Scenes as source code
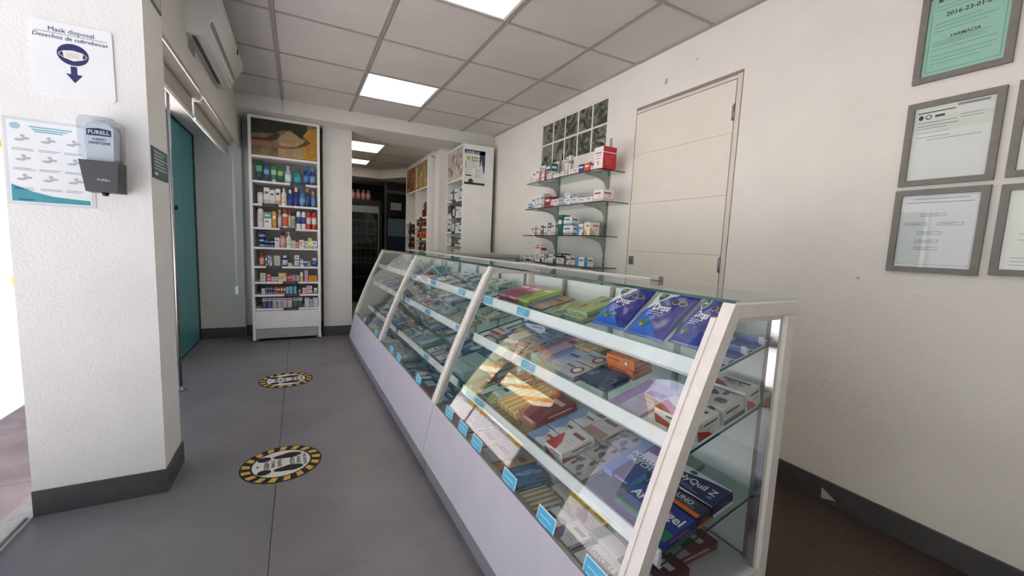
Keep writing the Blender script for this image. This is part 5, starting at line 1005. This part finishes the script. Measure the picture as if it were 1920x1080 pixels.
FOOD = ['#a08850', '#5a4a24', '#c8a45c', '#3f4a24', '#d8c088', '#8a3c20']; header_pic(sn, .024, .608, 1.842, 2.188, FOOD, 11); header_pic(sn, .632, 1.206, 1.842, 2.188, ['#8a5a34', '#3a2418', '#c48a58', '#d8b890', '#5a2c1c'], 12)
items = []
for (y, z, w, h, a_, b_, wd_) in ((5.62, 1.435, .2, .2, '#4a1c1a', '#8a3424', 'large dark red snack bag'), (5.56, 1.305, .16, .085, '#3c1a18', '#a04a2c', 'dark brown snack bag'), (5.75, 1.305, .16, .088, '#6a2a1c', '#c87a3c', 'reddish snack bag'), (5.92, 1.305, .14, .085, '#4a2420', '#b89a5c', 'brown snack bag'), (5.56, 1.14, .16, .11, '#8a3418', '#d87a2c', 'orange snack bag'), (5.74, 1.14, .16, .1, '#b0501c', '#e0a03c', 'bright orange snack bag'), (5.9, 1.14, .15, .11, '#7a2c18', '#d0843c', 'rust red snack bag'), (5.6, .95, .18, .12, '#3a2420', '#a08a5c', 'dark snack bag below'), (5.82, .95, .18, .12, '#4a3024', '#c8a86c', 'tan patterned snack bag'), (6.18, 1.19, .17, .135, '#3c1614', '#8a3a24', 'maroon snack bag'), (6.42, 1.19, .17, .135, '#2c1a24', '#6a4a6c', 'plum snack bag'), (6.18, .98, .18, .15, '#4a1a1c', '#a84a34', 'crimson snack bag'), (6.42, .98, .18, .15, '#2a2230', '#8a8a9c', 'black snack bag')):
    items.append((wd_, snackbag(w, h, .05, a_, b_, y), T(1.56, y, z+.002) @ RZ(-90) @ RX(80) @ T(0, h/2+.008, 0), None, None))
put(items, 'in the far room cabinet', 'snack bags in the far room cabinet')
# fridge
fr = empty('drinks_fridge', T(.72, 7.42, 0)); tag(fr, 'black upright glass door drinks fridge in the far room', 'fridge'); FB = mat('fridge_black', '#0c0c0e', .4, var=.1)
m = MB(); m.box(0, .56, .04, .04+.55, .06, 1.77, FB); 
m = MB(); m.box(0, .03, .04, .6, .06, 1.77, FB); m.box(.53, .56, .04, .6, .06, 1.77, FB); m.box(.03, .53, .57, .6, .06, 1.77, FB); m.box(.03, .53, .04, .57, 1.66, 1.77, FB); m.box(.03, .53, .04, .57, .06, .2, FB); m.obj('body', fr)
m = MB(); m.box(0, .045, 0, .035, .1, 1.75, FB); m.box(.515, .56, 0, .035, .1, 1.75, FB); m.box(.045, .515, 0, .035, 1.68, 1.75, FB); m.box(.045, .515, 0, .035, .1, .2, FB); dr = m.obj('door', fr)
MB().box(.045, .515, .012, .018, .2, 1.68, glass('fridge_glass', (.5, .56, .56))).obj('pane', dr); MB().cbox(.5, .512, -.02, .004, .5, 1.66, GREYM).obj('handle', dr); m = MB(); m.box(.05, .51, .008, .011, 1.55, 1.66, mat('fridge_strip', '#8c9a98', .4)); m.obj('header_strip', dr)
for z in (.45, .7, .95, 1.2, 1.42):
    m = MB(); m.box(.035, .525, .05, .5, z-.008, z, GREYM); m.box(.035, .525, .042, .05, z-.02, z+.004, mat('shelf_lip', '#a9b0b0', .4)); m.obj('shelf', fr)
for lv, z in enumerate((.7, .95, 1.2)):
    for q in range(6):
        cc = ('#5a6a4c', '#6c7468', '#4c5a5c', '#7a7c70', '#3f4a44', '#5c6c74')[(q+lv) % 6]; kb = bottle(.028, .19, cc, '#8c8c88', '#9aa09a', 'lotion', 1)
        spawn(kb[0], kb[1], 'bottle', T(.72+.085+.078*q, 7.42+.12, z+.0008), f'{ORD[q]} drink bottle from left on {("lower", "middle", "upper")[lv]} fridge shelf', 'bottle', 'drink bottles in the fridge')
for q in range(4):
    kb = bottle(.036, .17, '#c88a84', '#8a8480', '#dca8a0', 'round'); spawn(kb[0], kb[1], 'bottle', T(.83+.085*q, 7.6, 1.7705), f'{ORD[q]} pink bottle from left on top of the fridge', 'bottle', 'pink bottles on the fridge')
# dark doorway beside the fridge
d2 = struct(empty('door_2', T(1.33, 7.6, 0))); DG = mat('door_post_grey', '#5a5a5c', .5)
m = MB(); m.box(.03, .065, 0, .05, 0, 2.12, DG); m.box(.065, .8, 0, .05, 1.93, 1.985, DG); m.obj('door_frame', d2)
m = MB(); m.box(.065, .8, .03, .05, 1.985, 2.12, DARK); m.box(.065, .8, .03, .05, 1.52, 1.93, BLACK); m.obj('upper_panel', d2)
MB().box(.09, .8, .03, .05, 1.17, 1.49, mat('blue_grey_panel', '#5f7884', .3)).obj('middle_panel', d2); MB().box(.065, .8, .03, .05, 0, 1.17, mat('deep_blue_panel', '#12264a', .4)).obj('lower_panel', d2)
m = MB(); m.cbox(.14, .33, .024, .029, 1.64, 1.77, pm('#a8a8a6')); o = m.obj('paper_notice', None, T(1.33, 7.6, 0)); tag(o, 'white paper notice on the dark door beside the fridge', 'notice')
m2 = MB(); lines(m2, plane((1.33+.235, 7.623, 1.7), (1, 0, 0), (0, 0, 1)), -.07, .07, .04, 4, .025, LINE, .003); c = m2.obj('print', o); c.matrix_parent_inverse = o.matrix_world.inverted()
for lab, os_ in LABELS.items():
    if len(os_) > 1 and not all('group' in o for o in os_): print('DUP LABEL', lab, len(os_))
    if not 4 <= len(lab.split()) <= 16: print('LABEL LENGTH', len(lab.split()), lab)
...
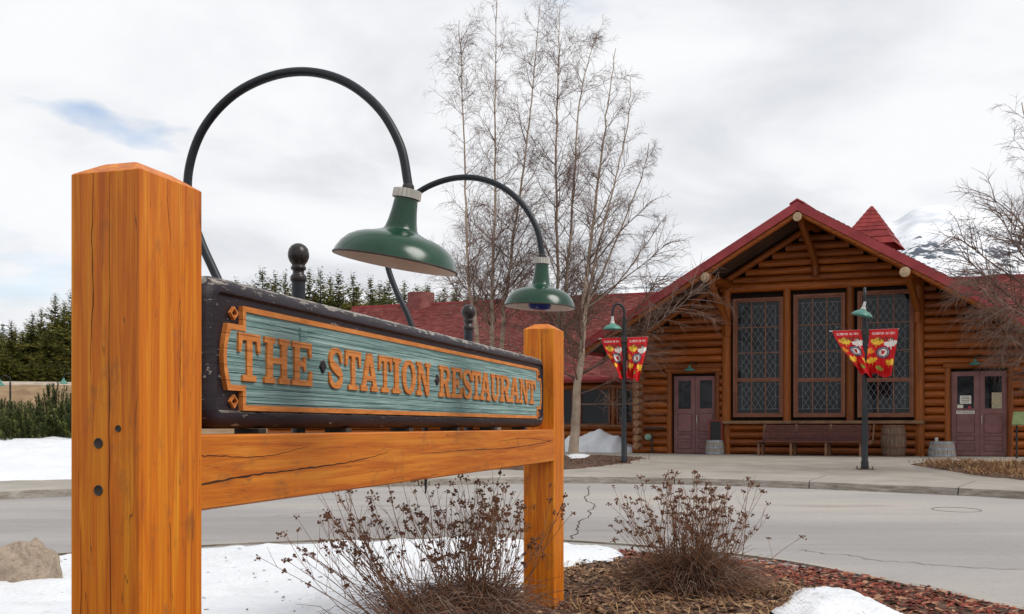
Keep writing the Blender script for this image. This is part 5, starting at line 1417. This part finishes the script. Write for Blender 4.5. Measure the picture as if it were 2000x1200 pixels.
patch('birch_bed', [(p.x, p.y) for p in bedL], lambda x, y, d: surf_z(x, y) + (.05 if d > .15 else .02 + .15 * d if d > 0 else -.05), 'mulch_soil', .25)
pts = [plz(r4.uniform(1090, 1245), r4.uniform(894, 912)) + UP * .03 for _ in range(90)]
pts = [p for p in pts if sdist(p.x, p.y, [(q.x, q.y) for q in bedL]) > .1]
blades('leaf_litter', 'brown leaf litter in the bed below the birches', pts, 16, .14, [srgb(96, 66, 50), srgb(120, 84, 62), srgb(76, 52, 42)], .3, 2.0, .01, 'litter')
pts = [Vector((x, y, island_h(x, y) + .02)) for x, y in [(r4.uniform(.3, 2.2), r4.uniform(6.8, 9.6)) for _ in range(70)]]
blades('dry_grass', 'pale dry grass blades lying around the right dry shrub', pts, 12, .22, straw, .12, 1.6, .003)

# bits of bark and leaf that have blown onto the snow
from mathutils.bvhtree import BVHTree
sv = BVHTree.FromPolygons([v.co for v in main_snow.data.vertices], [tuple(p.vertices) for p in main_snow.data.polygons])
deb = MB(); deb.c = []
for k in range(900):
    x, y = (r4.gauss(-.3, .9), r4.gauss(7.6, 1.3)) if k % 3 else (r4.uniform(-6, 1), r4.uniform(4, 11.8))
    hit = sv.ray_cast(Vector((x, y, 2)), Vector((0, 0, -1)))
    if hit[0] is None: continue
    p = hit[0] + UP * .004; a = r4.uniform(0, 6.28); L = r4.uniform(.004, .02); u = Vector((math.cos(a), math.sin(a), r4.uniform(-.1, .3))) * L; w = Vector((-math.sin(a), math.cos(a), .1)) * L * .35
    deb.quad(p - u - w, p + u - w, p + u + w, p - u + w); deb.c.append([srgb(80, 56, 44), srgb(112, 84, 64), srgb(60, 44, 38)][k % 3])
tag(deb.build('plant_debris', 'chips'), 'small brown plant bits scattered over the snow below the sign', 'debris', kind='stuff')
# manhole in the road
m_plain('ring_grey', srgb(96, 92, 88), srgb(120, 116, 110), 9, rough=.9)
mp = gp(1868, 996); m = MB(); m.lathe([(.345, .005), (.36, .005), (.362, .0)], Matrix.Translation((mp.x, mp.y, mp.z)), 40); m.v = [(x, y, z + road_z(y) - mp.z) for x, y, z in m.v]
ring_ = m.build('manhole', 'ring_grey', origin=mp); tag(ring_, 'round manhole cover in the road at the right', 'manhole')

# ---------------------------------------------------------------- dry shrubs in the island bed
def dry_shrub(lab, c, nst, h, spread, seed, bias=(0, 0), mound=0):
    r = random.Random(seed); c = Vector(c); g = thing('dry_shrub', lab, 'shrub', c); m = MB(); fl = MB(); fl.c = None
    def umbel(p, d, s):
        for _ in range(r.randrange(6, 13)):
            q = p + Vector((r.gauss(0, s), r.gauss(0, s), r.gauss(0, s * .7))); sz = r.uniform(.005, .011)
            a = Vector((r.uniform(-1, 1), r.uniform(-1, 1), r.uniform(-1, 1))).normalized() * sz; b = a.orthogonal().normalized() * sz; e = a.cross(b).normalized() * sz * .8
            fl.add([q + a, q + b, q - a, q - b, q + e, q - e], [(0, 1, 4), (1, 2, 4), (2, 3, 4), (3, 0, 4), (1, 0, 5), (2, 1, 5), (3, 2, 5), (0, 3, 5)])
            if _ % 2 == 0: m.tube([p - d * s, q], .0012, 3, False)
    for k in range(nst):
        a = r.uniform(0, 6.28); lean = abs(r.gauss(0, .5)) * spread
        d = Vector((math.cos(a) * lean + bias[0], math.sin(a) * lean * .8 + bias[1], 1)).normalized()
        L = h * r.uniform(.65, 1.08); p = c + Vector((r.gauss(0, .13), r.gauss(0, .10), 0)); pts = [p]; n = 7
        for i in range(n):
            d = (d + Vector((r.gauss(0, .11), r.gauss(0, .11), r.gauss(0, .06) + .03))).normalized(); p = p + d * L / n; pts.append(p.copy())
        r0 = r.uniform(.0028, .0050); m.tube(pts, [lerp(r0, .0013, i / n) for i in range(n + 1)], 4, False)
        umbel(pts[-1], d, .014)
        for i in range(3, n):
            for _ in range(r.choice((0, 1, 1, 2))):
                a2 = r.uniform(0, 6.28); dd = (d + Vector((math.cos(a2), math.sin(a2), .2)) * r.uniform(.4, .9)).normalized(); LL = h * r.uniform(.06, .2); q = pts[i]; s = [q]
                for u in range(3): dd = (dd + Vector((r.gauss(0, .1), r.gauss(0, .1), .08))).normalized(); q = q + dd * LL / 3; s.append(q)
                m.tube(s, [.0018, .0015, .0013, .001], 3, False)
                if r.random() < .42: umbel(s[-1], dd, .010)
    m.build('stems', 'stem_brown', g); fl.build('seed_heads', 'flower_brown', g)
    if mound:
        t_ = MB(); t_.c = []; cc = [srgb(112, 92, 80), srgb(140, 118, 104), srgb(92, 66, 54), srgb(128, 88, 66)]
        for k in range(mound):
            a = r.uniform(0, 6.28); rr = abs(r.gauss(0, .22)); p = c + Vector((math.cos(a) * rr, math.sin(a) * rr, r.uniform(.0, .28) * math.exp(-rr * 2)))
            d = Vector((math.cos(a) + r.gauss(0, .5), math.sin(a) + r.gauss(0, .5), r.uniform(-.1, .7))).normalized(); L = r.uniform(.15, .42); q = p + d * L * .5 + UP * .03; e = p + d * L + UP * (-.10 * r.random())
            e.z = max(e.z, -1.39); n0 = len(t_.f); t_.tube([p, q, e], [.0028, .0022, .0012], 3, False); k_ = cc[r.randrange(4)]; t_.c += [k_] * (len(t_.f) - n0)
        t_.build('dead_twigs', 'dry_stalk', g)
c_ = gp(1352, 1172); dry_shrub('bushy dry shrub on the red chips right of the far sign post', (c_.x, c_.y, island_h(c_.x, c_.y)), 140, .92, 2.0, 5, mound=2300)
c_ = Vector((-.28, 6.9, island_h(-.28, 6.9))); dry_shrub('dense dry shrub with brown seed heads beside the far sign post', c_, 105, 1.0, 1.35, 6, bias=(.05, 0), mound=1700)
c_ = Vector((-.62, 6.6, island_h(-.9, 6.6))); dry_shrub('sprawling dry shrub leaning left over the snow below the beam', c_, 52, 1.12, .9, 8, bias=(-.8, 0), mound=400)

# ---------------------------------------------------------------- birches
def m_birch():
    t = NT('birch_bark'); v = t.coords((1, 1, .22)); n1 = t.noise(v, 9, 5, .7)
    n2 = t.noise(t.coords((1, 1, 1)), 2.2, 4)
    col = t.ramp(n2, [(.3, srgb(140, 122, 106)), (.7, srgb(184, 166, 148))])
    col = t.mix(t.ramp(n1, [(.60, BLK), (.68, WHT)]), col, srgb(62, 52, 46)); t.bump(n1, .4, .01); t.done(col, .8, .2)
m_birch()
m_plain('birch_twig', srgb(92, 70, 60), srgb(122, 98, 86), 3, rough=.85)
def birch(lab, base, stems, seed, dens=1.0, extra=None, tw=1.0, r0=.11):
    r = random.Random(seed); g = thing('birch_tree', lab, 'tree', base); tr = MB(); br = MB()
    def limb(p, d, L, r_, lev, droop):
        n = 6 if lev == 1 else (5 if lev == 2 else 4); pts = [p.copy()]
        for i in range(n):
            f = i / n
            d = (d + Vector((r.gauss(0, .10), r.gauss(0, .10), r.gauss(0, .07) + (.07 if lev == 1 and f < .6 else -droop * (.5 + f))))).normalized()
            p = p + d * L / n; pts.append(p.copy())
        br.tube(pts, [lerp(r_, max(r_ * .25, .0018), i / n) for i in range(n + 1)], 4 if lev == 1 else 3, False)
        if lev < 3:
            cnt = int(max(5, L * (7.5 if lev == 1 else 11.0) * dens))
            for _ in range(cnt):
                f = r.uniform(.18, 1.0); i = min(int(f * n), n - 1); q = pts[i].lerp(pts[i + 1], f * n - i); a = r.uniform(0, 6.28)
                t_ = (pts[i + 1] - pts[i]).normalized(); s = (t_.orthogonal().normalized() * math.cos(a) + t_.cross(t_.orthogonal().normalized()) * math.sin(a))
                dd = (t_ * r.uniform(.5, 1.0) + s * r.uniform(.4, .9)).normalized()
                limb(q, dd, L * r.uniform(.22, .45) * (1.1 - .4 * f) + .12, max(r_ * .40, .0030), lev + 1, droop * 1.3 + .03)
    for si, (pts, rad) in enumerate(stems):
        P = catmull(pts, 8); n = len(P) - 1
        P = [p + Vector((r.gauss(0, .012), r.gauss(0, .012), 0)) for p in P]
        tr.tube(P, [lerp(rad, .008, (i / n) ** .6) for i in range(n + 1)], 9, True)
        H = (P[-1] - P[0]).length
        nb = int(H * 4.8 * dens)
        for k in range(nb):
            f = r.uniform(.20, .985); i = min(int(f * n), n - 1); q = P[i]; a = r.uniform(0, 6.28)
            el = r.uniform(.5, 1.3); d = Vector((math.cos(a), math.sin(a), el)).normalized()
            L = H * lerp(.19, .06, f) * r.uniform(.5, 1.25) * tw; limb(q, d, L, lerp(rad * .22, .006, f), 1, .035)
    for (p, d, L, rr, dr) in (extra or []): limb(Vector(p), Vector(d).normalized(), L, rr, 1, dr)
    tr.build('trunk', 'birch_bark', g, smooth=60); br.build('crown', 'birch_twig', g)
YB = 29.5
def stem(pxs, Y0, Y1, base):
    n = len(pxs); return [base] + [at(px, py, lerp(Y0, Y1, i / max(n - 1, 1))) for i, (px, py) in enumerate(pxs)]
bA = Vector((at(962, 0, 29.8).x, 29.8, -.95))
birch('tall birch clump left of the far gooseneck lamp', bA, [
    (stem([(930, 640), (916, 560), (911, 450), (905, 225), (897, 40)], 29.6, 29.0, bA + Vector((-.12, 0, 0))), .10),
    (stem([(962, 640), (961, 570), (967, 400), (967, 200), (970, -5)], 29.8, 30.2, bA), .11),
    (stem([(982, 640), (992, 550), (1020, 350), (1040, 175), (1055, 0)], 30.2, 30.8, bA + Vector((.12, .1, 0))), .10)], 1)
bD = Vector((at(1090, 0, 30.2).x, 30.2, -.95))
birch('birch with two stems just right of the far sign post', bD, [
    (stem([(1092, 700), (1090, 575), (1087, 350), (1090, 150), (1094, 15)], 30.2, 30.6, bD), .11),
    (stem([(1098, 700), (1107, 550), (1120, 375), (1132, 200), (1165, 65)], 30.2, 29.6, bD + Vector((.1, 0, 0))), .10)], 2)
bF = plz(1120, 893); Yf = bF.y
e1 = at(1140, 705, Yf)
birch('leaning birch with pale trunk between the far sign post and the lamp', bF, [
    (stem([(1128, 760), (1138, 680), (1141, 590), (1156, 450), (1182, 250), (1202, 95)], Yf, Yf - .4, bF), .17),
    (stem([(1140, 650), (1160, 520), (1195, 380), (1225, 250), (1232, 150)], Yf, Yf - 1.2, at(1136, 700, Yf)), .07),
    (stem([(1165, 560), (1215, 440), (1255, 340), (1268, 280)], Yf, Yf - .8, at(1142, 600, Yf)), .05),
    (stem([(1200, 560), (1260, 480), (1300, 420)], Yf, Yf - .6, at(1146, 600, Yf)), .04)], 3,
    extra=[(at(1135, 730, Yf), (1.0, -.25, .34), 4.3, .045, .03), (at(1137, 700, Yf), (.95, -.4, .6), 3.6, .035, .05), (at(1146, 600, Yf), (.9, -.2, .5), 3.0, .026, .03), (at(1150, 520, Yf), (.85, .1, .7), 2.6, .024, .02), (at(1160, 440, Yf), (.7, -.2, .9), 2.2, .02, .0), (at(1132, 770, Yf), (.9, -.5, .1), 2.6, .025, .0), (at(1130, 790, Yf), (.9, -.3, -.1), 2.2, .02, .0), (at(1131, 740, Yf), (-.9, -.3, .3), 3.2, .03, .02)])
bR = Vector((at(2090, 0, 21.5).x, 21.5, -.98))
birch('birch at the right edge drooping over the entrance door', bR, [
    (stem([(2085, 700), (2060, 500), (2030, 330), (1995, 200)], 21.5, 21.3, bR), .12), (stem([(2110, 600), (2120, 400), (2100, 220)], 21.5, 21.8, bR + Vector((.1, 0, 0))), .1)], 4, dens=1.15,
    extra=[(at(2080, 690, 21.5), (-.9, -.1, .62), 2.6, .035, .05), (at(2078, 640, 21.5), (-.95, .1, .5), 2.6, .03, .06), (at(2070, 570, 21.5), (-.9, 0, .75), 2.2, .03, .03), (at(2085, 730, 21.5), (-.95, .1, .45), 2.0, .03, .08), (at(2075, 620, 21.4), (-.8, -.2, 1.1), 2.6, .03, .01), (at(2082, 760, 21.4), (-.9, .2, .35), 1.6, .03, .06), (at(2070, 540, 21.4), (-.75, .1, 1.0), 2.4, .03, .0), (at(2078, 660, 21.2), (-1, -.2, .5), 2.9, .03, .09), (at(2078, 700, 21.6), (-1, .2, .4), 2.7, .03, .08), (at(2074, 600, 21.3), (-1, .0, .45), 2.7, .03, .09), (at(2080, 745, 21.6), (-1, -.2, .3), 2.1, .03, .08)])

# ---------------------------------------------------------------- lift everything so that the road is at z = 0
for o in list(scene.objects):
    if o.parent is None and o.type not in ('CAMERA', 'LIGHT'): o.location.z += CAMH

REQUIRED WORK >> Quote only the lines running from the line that holds "were 2000x1200 pixels." to the line that holds "blades('dry_grass', 'pale dry", both ends included.

FULL SOLUTION >>
Keep writing the Blender script for this image. This is part 5, starting at line 1417. This part finishes the script. Write for Blender 4.5. Measure the picture as if it were 2000x1200 pixels.
patch('birch_bed', [(p.x, p.y) for p in bedL], lambda x, y, d: surf_z(x, y) + (.05 if d > .15 else .02 + .15 * d if d > 0 else -.05), 'mulch_soil', .25)
pts = [plz(r4.uniform(1090, 1245), r4.uniform(894, 912)) + UP * .03 for _ in range(90)]
pts = [p for p in pts if sdist(p.x, p.y, [(q.x, q.y) for q in bedL]) > .1]
blades('leaf_litter', 'brown leaf litter in the bed below the birches', pts, 16, .14, [srgb(96, 66, 50), srgb(120, 84, 62), srgb(76, 52, 42)], .3, 2.0, .01, 'litter')
pts = [Vector((x, y, island_h(x, y) + .02)) for x, y in [(r4.uniform(.3, 2.2), r4.uniform(6.8, 9.6)) for _ in range(70)]]
blades('dry_grass', 'pale dry grass blades lying around the right dry shrub', pts, 12, .22, straw, .12, 1.6, .003)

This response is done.